------ STORED DATA ------

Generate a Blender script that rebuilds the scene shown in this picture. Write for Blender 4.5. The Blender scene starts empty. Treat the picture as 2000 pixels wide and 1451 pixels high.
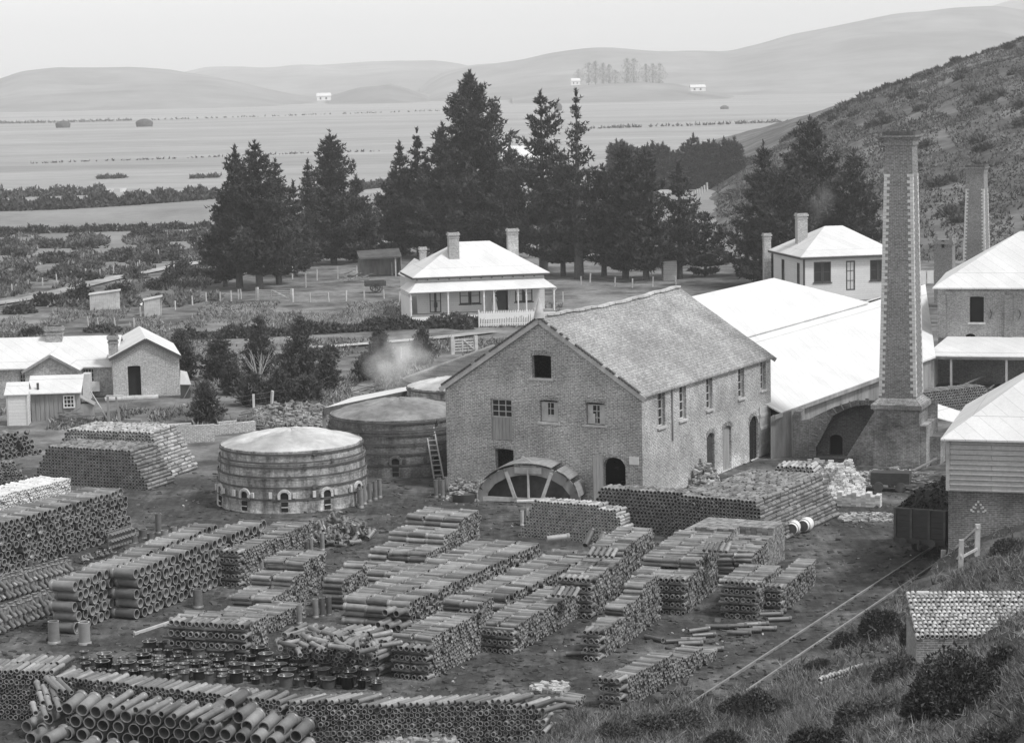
import bpy, bmesh, math, random
import numpy as np
from mathutils import Matrix, Vector
random.seed(7); RNG = np.random.default_rng(7)
sc = bpy.context.scene
COL = sc.collection
# ------------------------------------------------------------------ camera, world, sun, exposure
F, H = 4500.0, 20.5
PITCH, ROLL = math.radians(7.22), math.radians(1.2)
fwd = np.array([0, math.cos(PITCH), -math.sin(PITCH)]); up0 = np.array([0, math.sin(PITCH), math.cos(PITCH)]); r0 = np.array([1., 0, 0])
RT = r0*math.cos(ROLL)-up0*math.sin(ROLL); UP = up0*math.cos(ROLL)+r0*math.sin(ROLL)
cd = bpy.data.cameras.new('camera'); cam = bpy.data.objects.new('camera', cd); COL.objects.link(cam)
cd.sensor_width = 36; cd.lens = 36*F/2000; cd.clip_start = 1; cd.clip_end = 30000
cam.matrix_world = Matrix(((RT[0], UP[0], -fwd[0], 0), (RT[1], UP[1], -fwd[1], 0), (RT[2], UP[2], -fwd[2], H), (0, 0, 0, 1)))
sc.camera = cam
sc.cycles.volume_bounces = 6; sc.cycles.max_bounces = 12
SUN_EL, SUN_AZ = math.radians(54), math.radians(122)      # azimuth from +Y towards +X
w = bpy.data.worlds.new('World'); sc.world = w; w.use_nodes = True
nt = w.node_tree; nt.nodes.clear()
sky = nt.nodes.new('ShaderNodeTexSky'); sky.sky_type = 'NISHITA'; sky.sun_disc = False
sky.sun_elevation = SUN_EL; sky.sun_rotation = SUN_AZ; sky.air_density = 1.0; sky.dust_density = 0.5; sky.ozone_density = 1.0
bw = nt.nodes.new('ShaderNodeSeparateColor'); bg = nt.nodes.new('ShaderNodeBackground'); out = nt.nodes.new('ShaderNodeOutputWorld')
bg.inputs['Strength'].default_value = 0.15
nt.links.new(sky.outputs[0], bw.inputs[0]); nt.links.new(bw.outputs[2], bg.inputs[0])   # a blue-sensitive plate sees only the blue of the sky
nt.links.new(bg.outputs[0], out.inputs[0])
sd = bpy.data.lights.new('sun', 'SUN'); sd.energy = 2.3; sd.angle = math.radians(10); sd.color = (1, 1, 1)
so = bpy.data.objects.new('sun', sd); COL.objects.link(so)
sdir = Vector((math.sin(SUN_AZ)*math.cos(SUN_EL), math.cos(SUN_AZ)*math.cos(SUN_EL), math.sin(SUN_EL)))
so.rotation_euler = sdir.to_track_quat('Z', 'Y').to_euler()
sc.view_settings.view_transform = 'Standard'; sc.view_settings.look = 'None'; sc.view_settings.exposure = 0.26; sc.view_settings.gamma = 1
# ------------------------------------------------------------------ helpers
def ray(px, py): return fwd+RT*(px-1000)/F+UP*(725.5-py)/F
def at(px, py, z=0.0):
    d = ray(px, py); return d*((z-H)/d[2])+np.array([0, 0, H])
def atY(px, py, Y):
    d = ray(px, py); return d*(Y/d[1])+np.array([0, 0, H])
def pr(p):
    q = np.asarray(p, float)-np.array([0, 0, H]); z = q@fwd; return 1000+F*(q@RT)/z, 725.5-F*(q@UP)/z
U = np.array([.478, .878, 0]); U /= np.linalg.norm(U); N = np.array([-U[1], U[0], 0]); R0 = -math.acos(U[1])

def mat(name, c, var=0.0, scale=2.0, rough=0.9, bump=0.0, bscale=None, stain=0.0, stretch=None, tone=0.0, spec=0.3, coat=0.0):
    m = bpy.data.materials.new(name); m.use_nodes = True; t = m.node_tree; b = t.nodes['Principled BSDF']
    b.inputs['Roughness'].default_value = rough; b.inputs['Specular IOR Level'].default_value = spec
    tc = t.nodes.new('ShaderNodeTexCoord'); src = tc.outputs['Object']
    if stretch:
        mp = t.nodes.new('ShaderNodeMapping'); mp.inputs['Scale'].default_value = stretch; t.links.new(src, mp.inputs[0]); src = mp.outputs[0]
    n = t.nodes.new('ShaderNodeTexNoise'); n.inputs['Scale'].default_value = scale; n.inputs['Detail'].default_value = 6; n.inputs['Roughness'].default_value = .65
    t.links.new(src, n.inputs['Vector'])
    mr = t.nodes.new('ShaderNodeMapRange'); mr.inputs[1].default_value = .3; mr.inputs[2].default_value = .7
    mr.inputs[3].default_value = c*(1-var); mr.inputs[4].default_value = c*(1+var); t.links.new(n.outputs[0], mr.inputs[0])
    v = mr.outputs[0]
    if stain:
        n2 = t.nodes.new('ShaderNodeTexNoise'); n2.inputs['Scale'].default_value = scale*.17; n2.inputs['Detail'].default_value = 4
        t.links.new(src, n2.inputs['Vector'])
        m2 = t.nodes.new('ShaderNodeMapRange'); m2.inputs[1].default_value = .4; m2.inputs[2].default_value = .62; m2.inputs[3].default_value = 1-stain; m2.inputs[4].default_value = 1+stain*.6
        t.links.new(n2.outputs[0], m2.inputs[0])
        mu = t.nodes.new('ShaderNodeMath'); mu.operation = 'MULTIPLY'; t.links.new(v, mu.inputs[0]); t.links.new(m2.outputs[0], mu.inputs[1]); v = mu.outputs[0]
    if tone:
        oi = t.nodes.new('ShaderNodeAttribute'); oi.attribute_name = 'tone'
        m3 = t.nodes.new('ShaderNodeMapRange'); m3.clamp = False; m3.inputs[3].default_value = 1-tone; m3.inputs[4].default_value = 1+tone; t.links.new(oi.outputs['Fac'], m3.inputs[0])
        mu = t.nodes.new('ShaderNodeMath'); mu.operation = 'MULTIPLY'; t.links.new(v, mu.inputs[0]); t.links.new(m3.outputs[0], mu.inputs[1]); v = mu.outputs[0]
    t.links.new(v, b.inputs['Base Color'])
    if coat: b.inputs['Coat Weight'].default_value = coat; b.inputs['Coat Roughness'].default_value = .28; b.inputs['Coat IOR'].default_value = 1.7
    if bump:
        bn = t.nodes.new('ShaderNodeBump'); bn.inputs['Strength'].default_value = bump; bn.inputs['Distance'].default_value = .05
        n3 = t.nodes.new('ShaderNodeTexNoise'); n3.inputs['Scale'].default_value = bscale or scale*3; n3.inputs['Detail'].default_value = 5; t.links.new(src, n3.inputs['Vector'])
        t.links.new(n3.outputs[0], bn.inputs['Height']); t.links.new(bn.outputs[0], b.inputs['Normal'])
    return m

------

■ YOUR OBJECTIVE ■
Copy all lines of the listing above that contain the string "scene".

■ SOLUTION ■
Generate a Blender script that rebuilds the scene shown in this picture. Write for Blender 4.5. The Blender scene starts empty. Treat the picture as 2000 pixels wide and 1451 pixels high.
sc = bpy.context.scene